---------- Information shown

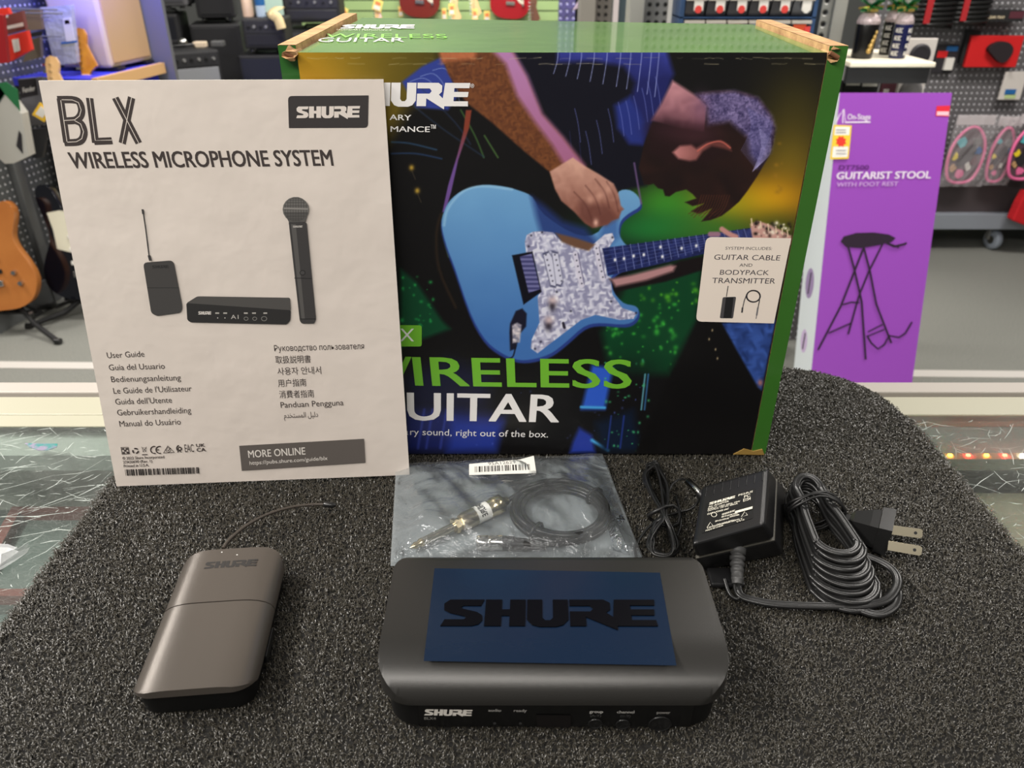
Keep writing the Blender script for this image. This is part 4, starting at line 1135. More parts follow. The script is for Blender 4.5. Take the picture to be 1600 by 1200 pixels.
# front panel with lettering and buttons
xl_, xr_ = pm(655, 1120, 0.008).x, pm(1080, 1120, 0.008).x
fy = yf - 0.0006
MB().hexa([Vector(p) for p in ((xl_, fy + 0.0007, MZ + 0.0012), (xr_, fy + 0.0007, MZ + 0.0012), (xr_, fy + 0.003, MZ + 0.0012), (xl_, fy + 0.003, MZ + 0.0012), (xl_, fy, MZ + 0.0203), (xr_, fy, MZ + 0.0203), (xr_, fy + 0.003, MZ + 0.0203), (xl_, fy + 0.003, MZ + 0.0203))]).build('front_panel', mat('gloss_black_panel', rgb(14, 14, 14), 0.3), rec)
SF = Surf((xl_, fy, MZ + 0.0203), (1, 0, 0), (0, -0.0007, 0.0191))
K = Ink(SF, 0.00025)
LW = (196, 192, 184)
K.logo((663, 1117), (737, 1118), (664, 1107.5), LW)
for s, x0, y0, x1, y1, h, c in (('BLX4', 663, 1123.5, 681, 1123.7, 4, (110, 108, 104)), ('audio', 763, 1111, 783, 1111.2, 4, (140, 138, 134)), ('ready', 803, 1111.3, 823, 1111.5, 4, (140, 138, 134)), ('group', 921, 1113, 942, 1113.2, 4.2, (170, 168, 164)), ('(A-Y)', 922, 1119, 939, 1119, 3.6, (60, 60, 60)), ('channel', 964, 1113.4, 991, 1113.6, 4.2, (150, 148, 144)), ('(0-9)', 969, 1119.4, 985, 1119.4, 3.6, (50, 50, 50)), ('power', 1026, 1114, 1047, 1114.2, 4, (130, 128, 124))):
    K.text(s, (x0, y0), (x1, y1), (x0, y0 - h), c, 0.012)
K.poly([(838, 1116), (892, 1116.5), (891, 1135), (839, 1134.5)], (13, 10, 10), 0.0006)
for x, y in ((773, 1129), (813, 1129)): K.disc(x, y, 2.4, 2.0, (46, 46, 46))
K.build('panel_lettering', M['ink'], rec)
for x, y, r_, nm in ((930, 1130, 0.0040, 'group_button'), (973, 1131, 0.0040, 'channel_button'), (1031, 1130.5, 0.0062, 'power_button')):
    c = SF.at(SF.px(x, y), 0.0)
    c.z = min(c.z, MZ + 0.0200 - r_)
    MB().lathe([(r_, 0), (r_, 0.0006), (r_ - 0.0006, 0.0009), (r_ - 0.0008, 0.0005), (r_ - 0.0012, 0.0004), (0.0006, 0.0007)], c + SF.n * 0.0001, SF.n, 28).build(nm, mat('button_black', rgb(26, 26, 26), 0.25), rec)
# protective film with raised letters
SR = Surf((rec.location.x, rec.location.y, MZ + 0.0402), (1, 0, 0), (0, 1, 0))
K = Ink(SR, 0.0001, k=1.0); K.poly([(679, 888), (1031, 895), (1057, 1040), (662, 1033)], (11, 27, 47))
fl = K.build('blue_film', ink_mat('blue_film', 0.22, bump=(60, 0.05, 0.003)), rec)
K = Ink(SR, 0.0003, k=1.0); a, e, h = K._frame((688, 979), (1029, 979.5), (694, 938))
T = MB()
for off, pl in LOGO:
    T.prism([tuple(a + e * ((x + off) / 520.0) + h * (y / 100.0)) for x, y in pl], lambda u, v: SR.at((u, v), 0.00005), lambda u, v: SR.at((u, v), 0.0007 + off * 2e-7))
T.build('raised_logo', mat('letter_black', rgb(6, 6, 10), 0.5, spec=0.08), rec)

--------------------
---------- Information shown

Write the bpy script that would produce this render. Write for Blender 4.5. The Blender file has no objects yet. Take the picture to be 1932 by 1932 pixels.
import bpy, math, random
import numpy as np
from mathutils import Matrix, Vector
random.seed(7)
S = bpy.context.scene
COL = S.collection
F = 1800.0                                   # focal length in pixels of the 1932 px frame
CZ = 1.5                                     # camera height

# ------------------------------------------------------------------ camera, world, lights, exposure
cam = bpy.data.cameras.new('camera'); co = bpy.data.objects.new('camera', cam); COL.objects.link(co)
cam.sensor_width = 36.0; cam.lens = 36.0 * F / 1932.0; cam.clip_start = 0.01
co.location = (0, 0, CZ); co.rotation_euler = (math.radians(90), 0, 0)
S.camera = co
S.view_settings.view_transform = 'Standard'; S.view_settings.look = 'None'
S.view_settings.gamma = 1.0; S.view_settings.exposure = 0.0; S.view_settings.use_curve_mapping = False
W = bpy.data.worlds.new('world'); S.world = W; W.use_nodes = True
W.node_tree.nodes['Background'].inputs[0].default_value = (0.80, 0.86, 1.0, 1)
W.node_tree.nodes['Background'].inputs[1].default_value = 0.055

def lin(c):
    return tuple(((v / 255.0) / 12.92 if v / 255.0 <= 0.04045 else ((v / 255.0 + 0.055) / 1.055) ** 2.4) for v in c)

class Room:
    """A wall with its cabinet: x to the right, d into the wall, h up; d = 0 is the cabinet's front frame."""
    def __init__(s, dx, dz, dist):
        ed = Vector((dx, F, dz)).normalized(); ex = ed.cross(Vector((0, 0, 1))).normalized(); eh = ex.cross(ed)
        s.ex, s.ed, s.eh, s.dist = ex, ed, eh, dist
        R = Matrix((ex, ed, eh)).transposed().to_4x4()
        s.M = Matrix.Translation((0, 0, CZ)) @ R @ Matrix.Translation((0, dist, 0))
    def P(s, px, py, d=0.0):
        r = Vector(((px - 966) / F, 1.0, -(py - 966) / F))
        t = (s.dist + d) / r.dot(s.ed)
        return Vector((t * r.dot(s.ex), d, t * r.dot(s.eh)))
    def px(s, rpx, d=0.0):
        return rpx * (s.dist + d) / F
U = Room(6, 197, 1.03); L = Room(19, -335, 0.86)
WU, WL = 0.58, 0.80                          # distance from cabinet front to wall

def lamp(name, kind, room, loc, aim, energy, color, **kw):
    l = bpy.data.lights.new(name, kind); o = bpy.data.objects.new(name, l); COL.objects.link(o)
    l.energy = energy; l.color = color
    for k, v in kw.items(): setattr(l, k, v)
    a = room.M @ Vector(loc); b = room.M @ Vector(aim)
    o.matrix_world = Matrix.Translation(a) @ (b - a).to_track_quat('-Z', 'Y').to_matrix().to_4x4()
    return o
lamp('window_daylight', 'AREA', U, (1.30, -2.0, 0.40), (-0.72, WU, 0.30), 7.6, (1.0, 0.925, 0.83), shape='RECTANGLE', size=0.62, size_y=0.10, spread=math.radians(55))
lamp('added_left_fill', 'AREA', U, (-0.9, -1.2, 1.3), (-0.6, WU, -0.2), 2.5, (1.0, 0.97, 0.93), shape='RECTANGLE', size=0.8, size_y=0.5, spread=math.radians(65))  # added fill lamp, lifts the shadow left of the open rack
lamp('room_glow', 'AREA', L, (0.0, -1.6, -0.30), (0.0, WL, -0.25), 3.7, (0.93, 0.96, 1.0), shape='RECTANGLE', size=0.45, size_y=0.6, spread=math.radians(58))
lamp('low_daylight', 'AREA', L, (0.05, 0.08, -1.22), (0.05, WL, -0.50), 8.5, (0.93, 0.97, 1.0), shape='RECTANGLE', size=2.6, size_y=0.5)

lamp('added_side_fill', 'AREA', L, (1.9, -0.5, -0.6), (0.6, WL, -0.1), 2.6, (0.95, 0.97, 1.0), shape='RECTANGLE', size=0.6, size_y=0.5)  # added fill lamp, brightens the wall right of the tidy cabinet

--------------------

Requirements - Copy all lines from the entries that contain the word "this".

Full response -
Keep writing the Blender script for this image. This is part 4, starting at line 1135. More parts follow. The script is for Blender 4.5. Take the picture to be 1600 by 1200 pixels.
Write the bpy script that would produce this render. Write for Blender 4.5. The Blender file has no objects yet. Take the picture to be 1932 by 1932 pixels.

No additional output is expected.